DIRECTIONS FOR THIS TASK :: Only the lines from the start of the data through the one containing "column_box(10.405, 11.595, 5.74, 'rounded" belong in your answer; return them exactly.
[Start of GIVEN DATA]
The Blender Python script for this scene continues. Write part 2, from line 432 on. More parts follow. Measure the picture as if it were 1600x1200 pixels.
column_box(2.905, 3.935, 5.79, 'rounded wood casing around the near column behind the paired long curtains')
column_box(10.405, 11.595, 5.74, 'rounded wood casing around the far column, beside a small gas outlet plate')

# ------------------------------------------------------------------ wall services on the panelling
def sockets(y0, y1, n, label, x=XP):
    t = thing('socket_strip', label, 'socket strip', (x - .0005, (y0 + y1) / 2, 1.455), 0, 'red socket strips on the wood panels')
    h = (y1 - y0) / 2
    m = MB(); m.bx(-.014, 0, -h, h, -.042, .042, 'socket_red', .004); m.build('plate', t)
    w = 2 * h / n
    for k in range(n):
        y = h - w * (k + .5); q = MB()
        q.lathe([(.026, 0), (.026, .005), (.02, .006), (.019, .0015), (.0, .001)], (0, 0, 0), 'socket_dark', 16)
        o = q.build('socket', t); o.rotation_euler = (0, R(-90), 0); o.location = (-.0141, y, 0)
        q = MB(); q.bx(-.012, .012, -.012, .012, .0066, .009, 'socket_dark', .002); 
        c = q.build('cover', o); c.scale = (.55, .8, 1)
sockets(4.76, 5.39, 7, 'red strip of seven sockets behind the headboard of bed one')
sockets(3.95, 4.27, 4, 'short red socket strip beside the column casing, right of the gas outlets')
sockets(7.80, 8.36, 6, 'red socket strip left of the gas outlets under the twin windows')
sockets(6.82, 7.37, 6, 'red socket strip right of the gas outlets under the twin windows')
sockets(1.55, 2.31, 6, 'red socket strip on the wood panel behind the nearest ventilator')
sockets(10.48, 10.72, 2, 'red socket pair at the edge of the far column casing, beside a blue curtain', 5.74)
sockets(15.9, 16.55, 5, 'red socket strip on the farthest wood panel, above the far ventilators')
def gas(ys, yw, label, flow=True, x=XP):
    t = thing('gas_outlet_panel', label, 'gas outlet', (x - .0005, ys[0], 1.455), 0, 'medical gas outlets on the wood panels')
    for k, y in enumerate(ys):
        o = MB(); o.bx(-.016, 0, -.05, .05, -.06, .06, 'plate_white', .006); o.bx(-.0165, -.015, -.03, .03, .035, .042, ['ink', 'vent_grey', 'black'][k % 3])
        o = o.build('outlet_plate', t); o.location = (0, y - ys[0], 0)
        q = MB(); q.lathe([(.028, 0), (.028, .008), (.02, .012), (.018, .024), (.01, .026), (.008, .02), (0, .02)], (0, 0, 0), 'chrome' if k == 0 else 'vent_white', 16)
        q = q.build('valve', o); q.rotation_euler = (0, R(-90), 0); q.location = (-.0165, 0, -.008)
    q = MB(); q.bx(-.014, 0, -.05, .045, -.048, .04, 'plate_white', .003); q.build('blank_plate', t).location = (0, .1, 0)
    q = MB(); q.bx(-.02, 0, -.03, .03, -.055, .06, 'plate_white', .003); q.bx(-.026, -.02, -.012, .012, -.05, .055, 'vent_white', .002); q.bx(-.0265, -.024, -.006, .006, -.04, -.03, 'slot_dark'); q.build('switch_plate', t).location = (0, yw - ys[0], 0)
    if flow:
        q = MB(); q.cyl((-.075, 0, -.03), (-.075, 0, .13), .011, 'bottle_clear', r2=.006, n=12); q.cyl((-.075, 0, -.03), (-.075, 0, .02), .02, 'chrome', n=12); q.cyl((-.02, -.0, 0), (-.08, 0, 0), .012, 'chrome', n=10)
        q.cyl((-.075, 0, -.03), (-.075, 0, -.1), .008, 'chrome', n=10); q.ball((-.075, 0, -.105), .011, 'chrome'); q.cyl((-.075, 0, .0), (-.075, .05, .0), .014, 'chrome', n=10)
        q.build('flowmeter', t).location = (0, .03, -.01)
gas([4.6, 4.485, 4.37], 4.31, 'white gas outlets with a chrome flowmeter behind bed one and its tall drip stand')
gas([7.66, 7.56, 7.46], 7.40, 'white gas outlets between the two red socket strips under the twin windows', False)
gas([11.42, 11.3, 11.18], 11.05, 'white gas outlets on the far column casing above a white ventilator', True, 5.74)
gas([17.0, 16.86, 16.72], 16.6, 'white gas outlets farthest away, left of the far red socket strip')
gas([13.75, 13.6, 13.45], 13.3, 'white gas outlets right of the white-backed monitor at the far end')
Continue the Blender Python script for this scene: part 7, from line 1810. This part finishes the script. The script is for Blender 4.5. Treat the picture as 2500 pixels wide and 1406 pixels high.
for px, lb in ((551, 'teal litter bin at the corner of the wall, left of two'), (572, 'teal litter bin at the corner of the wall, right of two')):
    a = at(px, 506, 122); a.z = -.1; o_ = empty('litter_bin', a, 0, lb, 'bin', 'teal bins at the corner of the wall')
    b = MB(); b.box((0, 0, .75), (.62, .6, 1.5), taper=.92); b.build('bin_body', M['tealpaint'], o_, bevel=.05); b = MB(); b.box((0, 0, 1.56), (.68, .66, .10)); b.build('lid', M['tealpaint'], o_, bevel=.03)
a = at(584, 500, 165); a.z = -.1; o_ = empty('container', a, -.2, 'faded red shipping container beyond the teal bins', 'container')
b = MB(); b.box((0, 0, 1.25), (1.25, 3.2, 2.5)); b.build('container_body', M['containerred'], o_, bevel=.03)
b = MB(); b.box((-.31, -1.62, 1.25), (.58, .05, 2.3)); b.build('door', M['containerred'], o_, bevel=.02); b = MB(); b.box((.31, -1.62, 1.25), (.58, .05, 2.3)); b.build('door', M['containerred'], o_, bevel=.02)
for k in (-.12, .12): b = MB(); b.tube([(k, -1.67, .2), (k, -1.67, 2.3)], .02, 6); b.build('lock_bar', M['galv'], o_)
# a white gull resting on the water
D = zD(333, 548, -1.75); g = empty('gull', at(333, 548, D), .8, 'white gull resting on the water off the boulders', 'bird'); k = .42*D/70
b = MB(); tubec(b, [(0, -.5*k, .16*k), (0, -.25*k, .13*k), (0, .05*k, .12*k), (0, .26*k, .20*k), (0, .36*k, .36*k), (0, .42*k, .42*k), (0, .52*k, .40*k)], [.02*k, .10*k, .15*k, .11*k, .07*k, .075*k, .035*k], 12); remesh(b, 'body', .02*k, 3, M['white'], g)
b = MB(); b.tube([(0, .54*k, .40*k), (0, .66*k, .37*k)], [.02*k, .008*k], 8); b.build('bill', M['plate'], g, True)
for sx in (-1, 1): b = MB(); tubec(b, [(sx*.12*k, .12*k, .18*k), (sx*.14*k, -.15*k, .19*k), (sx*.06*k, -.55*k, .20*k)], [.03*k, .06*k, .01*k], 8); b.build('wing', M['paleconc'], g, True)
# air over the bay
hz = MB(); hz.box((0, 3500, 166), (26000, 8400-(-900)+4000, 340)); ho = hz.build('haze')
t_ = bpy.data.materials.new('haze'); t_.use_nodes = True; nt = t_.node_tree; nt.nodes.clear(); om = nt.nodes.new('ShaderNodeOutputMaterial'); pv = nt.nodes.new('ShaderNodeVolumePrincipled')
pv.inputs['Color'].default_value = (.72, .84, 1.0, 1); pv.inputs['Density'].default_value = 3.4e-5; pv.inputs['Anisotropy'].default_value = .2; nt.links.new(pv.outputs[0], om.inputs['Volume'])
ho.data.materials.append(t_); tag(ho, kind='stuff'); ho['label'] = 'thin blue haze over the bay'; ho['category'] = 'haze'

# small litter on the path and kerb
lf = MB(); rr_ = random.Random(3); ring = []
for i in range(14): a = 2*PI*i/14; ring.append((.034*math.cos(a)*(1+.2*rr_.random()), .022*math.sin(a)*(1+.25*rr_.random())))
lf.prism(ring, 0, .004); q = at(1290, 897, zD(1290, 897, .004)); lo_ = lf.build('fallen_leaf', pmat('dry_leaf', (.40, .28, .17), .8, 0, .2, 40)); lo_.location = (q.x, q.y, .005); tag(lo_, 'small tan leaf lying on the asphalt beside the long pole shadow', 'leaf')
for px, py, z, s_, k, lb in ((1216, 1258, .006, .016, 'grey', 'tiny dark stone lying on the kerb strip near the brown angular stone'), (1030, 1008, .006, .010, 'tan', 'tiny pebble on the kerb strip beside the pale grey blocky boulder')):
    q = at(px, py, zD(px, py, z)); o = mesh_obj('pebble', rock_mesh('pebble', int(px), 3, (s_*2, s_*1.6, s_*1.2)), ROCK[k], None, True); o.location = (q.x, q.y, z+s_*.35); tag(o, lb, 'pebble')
[End of GIVEN DATA]
CORRECT RESULT ::
The Blender Python script for this scene continues. Write part 2, from line 432 on. More parts follow. Measure the picture as if it were 1600x1200 pixels.
column_box(2.905, 3.935, 5.79, 'rounded wood casing around the near column behind the paired long curtains')
column_box(10.405, 11.595, 5.74, 'rounded wood casing around the far column, beside a small gas outlet plate')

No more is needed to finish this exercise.